**Stated problem**
Reproduce each line exactly. Skip none.

(begin)

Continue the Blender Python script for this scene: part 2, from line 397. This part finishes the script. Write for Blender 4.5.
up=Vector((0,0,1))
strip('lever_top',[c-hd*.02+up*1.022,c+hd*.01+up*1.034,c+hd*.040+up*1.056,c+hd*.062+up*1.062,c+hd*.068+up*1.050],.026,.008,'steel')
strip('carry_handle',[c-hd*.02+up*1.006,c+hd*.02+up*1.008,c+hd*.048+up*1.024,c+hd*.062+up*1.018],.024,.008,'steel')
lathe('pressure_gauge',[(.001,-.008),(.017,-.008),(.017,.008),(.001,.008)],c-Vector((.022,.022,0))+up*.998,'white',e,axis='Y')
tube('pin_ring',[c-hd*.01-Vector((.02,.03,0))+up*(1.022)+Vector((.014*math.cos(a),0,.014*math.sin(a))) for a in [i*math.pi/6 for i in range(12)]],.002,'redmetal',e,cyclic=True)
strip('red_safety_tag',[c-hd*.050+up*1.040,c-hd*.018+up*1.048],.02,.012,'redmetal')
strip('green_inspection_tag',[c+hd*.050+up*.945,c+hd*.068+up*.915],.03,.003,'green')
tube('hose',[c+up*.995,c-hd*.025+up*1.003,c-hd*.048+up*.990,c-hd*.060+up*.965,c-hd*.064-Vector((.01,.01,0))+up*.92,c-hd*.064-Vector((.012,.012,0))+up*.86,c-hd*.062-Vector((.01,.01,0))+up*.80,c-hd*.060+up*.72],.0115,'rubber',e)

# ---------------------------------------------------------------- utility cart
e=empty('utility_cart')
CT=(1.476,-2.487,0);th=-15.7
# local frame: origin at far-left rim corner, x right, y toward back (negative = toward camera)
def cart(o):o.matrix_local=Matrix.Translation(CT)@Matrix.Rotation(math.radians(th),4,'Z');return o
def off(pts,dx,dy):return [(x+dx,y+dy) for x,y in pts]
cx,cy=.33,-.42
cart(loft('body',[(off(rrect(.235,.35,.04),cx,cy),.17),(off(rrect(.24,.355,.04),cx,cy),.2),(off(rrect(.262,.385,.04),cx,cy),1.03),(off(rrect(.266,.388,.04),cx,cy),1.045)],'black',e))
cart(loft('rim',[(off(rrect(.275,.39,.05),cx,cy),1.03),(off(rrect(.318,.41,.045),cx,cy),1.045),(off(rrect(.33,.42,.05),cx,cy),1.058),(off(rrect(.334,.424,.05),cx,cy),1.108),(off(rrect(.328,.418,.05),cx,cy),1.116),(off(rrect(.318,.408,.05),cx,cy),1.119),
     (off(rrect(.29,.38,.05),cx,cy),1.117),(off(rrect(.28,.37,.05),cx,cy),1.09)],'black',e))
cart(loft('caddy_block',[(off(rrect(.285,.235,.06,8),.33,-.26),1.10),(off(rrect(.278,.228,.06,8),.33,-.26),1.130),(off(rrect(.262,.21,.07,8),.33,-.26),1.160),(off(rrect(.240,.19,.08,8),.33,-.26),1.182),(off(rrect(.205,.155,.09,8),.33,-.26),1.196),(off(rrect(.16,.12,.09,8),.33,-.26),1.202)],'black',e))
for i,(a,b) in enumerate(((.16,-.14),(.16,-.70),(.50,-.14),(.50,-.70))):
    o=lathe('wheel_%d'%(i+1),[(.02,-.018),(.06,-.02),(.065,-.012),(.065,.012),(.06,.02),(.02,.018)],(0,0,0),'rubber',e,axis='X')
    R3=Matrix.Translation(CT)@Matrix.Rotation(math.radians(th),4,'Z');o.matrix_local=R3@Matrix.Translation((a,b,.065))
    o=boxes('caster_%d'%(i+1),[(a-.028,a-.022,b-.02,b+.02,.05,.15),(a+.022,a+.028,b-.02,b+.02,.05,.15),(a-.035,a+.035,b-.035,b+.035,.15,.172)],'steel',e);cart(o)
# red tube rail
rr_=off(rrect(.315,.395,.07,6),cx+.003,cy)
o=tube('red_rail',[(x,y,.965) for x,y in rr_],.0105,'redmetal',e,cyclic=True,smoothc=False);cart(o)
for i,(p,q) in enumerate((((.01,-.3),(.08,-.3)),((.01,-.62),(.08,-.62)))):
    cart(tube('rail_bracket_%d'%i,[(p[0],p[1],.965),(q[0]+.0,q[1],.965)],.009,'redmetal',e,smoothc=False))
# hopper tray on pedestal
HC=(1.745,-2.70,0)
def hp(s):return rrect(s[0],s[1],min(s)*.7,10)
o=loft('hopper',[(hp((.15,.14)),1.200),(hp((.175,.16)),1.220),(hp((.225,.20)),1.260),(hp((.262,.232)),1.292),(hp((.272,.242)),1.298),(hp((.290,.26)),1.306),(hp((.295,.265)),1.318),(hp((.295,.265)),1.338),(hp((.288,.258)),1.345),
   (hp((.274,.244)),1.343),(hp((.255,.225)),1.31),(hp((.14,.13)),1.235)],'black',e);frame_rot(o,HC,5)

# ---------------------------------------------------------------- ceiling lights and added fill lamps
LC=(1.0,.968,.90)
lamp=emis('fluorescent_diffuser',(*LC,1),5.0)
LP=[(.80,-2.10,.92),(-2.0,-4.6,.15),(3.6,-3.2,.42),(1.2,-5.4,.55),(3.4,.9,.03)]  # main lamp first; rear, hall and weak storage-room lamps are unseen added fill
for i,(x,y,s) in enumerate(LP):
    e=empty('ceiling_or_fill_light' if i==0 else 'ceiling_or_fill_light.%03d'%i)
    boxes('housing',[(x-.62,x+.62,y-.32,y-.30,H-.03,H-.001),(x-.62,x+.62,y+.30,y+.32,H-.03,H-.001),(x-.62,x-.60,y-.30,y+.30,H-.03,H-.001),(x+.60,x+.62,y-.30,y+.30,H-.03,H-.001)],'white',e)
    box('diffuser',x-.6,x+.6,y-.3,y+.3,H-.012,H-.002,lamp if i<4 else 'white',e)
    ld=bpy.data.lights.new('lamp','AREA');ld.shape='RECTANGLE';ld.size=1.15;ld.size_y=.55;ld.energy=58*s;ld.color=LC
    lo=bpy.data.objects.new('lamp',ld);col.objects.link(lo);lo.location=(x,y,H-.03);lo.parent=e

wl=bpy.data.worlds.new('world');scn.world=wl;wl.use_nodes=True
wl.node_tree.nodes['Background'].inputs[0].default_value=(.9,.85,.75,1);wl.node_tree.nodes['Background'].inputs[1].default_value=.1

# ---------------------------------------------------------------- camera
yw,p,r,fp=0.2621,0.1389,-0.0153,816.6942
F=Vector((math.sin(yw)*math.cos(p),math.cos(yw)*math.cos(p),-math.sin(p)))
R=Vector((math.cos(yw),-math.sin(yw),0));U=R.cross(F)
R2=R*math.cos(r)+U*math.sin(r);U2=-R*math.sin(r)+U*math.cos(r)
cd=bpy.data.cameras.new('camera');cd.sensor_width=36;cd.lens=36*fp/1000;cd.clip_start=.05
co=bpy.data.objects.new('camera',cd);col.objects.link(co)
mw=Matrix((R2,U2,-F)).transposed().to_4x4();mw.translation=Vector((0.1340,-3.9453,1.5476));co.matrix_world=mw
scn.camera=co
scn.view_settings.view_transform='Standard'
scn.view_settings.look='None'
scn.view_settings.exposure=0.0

(end)

**Full response**
Continue the Blender Python script for this scene: part 2, from line 397. This part finishes the script. Write for Blender 4.5.
up=Vector((0,0,1))
strip('lever_top',[c-hd*.02+up*1.022,c+hd*.01+up*1.034,c+hd*.040+up*1.056,c+hd*.062+up*1.062,c+hd*.068+up*1.050],.026,.008,'steel')
strip('carry_handle',[c-hd*.02+up*1.006,c+hd*.02+up*1.008,c+hd*.048+up*1.024,c+hd*.062+up*1.018],.024,.008,'steel')
lathe('pressure_gauge',[(.001,-.008),(.017,-.008),(.017,.008),(.001,.008)],c-Vector((.022,.022,0))+up*.998,'white',e,axis='Y')
tube('pin_ring',[c-hd*.01-Vector((.02,.03,0))+up*(1.022)+Vector((.014*math.cos(a),0,.014*math.sin(a))) for a in [i*math.pi/6 for i in range(12)]],.002,'redmetal',e,cyclic=True)
strip('red_safety_tag',[c-hd*.050+up*1.040,c-hd*.018+up*1.048],.02,.012,'redmetal')
strip('green_inspection_tag',[c+hd*.050+up*.945,c+hd*.068+up*.915],.03,.003,'green')
tube('hose',[c+up*.995,c-hd*.025+up*1.003,c-hd*.048+up*.990,c-hd*.060+up*.965,c-hd*.064-Vector((.01,.01,0))+up*.92,c-hd*.064-Vector((.012,.012,0))+up*.86,c-hd*.062-Vector((.01,.01,0))+up*.80,c-hd*.060+up*.72],.0115,'rubber',e)

# ---------------------------------------------------------------- utility cart
e=empty('utility_cart')
CT=(1.476,-2.487,0);th=-15.7
# local frame: origin at far-left rim corner, x right, y toward back (negative = toward camera)
def cart(o):o.matrix_local=Matrix.Translation(CT)@Matrix.Rotation(math.radians(th),4,'Z');return o
def off(pts,dx,dy):return [(x+dx,y+dy) for x,y in pts]
cx,cy=.33,-.42
cart(loft('body',[(off(rrect(.235,.35,.04),cx,cy),.17),(off(rrect(.24,.355,.04),cx,cy),.2),(off(rrect(.262,.385,.04),cx,cy),1.03),(off(rrect(.266,.388,.04),cx,cy),1.045)],'black',e))
cart(loft('rim',[(off(rrect(.275,.39,.05),cx,cy),1.03),(off(rrect(.318,.41,.045),cx,cy),1.045),(off(rrect(.33,.42,.05),cx,cy),1.058),(off(rrect(.334,.424,.05),cx,cy),1.108),(off(rrect(.328,.418,.05),cx,cy),1.116),(off(rrect(.318,.408,.05),cx,cy),1.119),
     (off(rrect(.29,.38,.05),cx,cy),1.117),(off(rrect(.28,.37,.05),cx,cy),1.09)],'black',e))
cart(loft('caddy_block',[(off(rrect(.285,.235,.06,8),.33,-.26),1.10),(off(rrect(.278,.228,.06,8),.33,-.26),1.130),(off(rrect(.262,.21,.07,8),.33,-.26),1.160),(off(rrect(.240,.19,.08,8),.33,-.26),1.182),(off(rrect(.205,.155,.09,8),.33,-.26),1.196),(off(rrect(.16,.12,.09,8),.33,-.26),1.202)],'black',e))
for i,(a,b) in enumerate(((.16,-.14),(.16,-.70),(.50,-.14),(.50,-.70))):
    o=lathe('wheel_%d'%(i+1),[(.02,-.018),(.06,-.02),(.065,-.012),(.065,.012),(.06,.02),(.02,.018)],(0,0,0),'rubber',e,axis='X')
    R3=Matrix.Translation(CT)@Matrix.Rotation(math.radians(th),4,'Z');o.matrix_local=R3@Matrix.Translation((a,b,.065))
    o=boxes('caster_%d'%(i+1),[(a-.028,a-.022,b-.02,b+.02,.05,.15),(a+.022,a+.028,b-.02,b+.02,.05,.15),(a-.035,a+.035,b-.035,b+.035,.15,.172)],'steel',e);cart(o)
# red tube rail
rr_=off(rrect(.315,.395,.07,6),cx+.003,cy)
o=tube('red_rail',[(x,y,.965) for x,y in rr_],.0105,'redmetal',e,cyclic=True,smoothc=False);cart(o)
for i,(p,q) in enumerate((((.01,-.3),(.08,-.3)),((.01,-.62),(.08,-.62)))):
    cart(tube('rail_bracket_%d'%i,[(p[0],p[1],.965),(q[0]+.0,q[1],.965)],.009,'redmetal',e,smoothc=False))
# hopper tray on pedestal
HC=(1.745,-2.70,0)
def hp(s):return rrect(s[0],s[1],min(s)*.7,10)
o=loft('hopper',[(hp((.15,.14)),1.200),(hp((.175,.16)),1.220),(hp((.225,.20)),1.260),(hp((.262,.232)),1.292),(hp((.272,.242)),1.298),(hp((.290,.26)),1.306),(hp((.295,.265)),1.318),(hp((.295,.265)),1.338),(hp((.288,.258)),1.345),
   (hp((.274,.244)),1.343),(hp((.255,.225)),1.31),(hp((.14,.13)),1.235)],'black',e);frame_rot(o,HC,5)

# ---------------------------------------------------------------- ceiling lights and added fill lamps
LC=(1.0,.968,.90)
lamp=emis('fluorescent_diffuser',(*LC,1),5.0)
LP=[(.80,-2.10,.92),(-2.0,-4.6,.15),(3.6,-3.2,.42),(1.2,-5.4,.55),(3.4,.9,.03)]  # main lamp first; rear, hall and weak storage-room lamps are unseen added fill
for i,(x,y,s) in enumerate(LP):
    e=empty('ceiling_or_fill_light' if i==0 else 'ceiling_or_fill_light.%03d'%i)
    boxes('housing',[(x-.62,x+.62,y-.32,y-.30,H-.03,H-.001),(x-.62,x+.62,y+.30,y+.32,H-.03,H-.001),(x-.62,x-.60,y-.30,y+.30,H-.03,H-.001),(x+.60,x+.62,y-.30,y+.30,H-.03,H-.001)],'white',e)
    box('diffuser',x-.6,x+.6,y-.3,y+.3,H-.012,H-.002,lamp if i<4 else 'white',e)
    ld=bpy.data.lights.new('lamp','AREA');ld.shape='RECTANGLE';ld.size=1.15;ld.size_y=.55;ld.energy=58*s;ld.color=LC
    lo=bpy.data.objects.new('lamp',ld);col.objects.link(lo);lo.location=(x,y,H-.03);lo.parent=e

wl=bpy.data.worlds.new('world');scn.world=wl;wl.use_nodes=True
wl.node_tree.nodes['Background'].inputs[0].default_value=(.9,.85,.75,1);wl.node_tree.nodes['Background'].inputs[1].default_value=.1

# ---------------------------------------------------------------- camera
yw,p,r,fp=0.2621,0.1389,-0.0153,816.6942
F=Vector((math.sin(yw)*math.cos(p),math.cos(yw)*math.cos(p),-math.sin(p)))
R=Vector((math.cos(yw),-math.sin(yw),0));U=R.cross(F)
R2=R*math.cos(r)+U*math.sin(r);U2=-R*math.sin(r)+U*math.cos(r)
cd=bpy.data.cameras.new('camera');cd.sensor_width=36;cd.lens=36*fp/1000;cd.clip_start=.05
co=bpy.data.objects.new('camera',cd);col.objects.link(co)
mw=Matrix((R2,U2,-F)).transposed().to_4x4();mw.translation=Vector((0.1340,-3.9453,1.5476));co.matrix_world=mw
scn.camera=co
scn.view_settings.view_transform='Standard'
scn.view_settings.look='None'
scn.view_settings.exposure=0.0